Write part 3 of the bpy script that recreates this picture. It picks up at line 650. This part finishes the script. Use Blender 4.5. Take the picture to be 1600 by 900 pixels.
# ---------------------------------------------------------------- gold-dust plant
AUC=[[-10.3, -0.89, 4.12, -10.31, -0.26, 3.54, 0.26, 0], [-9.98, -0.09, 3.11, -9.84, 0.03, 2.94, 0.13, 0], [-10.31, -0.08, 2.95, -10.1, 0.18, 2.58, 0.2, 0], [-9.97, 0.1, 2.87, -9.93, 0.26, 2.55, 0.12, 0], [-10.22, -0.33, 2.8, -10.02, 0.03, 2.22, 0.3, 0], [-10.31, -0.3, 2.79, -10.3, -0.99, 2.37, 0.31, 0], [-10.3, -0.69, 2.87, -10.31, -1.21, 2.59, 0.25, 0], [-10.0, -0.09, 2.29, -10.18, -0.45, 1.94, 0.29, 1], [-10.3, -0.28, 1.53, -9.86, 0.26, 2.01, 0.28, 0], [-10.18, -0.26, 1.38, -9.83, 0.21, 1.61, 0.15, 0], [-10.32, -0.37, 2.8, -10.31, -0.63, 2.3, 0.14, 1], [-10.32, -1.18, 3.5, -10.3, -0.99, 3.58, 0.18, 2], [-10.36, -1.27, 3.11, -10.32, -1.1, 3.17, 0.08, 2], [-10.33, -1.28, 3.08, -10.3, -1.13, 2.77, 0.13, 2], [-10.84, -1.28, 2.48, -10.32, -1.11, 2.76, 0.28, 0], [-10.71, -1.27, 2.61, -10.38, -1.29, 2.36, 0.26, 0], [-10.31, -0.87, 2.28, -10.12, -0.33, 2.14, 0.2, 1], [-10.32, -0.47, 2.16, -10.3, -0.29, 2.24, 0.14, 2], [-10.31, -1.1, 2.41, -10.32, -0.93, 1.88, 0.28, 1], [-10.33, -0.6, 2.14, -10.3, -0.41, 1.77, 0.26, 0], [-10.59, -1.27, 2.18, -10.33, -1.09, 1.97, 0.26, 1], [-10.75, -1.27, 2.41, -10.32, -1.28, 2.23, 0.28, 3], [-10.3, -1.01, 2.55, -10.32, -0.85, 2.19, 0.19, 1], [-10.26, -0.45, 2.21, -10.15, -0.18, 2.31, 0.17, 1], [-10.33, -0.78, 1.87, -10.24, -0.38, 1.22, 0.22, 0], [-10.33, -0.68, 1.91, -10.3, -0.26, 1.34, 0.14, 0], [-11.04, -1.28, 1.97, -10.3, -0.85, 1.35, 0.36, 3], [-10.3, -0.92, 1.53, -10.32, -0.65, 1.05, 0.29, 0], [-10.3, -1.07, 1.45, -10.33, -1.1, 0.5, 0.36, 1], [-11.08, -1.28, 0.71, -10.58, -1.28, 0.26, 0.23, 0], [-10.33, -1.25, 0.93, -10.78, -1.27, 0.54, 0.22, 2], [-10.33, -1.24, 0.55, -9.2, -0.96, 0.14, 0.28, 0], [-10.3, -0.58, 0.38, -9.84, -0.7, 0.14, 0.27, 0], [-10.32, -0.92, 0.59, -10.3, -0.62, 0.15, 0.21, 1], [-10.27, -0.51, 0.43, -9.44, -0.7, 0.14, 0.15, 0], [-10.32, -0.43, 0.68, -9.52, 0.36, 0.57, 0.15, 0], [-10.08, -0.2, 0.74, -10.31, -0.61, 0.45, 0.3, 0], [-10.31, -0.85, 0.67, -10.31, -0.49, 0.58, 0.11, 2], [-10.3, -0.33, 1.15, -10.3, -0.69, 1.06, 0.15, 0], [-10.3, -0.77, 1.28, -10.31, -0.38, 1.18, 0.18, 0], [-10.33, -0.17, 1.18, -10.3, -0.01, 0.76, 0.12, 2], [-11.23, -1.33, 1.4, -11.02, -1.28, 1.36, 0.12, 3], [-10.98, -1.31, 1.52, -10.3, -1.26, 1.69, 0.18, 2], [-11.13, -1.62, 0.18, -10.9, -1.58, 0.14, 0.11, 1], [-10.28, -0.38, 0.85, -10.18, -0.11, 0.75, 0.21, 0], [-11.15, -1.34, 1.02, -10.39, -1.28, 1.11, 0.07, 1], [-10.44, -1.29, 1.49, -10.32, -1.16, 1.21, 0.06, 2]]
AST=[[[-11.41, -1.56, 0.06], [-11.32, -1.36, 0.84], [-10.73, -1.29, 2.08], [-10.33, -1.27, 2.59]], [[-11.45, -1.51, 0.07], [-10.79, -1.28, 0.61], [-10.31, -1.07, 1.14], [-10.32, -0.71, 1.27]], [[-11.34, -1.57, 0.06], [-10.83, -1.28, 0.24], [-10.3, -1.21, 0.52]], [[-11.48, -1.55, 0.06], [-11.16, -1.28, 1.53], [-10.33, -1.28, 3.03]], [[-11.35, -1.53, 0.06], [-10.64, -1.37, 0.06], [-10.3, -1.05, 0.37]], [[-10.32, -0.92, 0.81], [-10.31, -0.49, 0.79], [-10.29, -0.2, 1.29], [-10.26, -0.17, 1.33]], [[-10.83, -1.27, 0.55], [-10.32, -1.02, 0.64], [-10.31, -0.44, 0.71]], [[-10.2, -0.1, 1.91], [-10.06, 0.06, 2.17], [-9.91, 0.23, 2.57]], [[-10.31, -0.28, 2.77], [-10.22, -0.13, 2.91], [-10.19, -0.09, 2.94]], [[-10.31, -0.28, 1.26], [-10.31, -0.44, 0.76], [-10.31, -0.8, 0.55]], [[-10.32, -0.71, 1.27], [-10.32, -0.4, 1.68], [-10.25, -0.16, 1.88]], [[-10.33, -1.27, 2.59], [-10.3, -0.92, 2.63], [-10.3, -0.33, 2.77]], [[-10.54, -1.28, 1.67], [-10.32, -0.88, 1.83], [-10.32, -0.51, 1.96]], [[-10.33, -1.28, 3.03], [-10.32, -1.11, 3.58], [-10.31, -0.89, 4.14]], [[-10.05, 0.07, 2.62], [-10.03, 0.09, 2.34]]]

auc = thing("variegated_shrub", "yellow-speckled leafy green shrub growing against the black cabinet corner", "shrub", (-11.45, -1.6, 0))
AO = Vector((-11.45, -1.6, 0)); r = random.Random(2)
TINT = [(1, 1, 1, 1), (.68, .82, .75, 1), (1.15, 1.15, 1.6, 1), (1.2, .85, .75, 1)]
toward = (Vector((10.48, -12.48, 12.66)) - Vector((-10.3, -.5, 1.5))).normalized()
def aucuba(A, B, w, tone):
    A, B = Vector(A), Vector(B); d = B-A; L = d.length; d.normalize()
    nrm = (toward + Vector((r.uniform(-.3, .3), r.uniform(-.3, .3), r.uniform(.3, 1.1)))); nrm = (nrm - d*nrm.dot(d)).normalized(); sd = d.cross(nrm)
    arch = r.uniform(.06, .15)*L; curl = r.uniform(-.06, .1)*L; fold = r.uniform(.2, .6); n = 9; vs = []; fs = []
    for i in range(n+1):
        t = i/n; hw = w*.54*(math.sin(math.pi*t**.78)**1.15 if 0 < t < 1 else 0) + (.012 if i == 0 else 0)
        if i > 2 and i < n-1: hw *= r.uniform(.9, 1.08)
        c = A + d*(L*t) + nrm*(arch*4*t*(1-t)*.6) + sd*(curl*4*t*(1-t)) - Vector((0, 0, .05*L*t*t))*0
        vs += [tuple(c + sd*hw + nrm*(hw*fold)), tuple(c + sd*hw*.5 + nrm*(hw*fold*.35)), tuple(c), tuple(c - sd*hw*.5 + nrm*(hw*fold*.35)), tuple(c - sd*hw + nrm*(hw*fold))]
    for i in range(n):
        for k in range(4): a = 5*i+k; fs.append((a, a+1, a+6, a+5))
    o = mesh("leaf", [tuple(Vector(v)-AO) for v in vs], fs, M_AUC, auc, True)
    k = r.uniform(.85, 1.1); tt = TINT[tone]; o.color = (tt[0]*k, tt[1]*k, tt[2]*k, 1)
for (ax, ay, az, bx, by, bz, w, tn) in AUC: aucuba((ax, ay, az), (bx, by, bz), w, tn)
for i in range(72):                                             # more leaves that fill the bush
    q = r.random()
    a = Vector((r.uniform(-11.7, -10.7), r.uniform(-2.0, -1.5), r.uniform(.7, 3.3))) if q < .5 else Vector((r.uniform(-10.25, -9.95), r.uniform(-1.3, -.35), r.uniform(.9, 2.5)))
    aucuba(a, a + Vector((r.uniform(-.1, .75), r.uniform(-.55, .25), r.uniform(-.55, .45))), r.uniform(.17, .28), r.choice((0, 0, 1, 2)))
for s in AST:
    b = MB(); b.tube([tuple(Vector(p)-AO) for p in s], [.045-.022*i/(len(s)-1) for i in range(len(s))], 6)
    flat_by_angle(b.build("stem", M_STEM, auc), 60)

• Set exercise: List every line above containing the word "that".

• Output for this exercise:
Write part 3 of the bpy script that recreates this picture. It picks up at line 650. This part finishes the script. Use Blender 4.5. Take the picture to be 1600 by 900 pixels.
for i in range(72):                                             # more leaves that fill the bush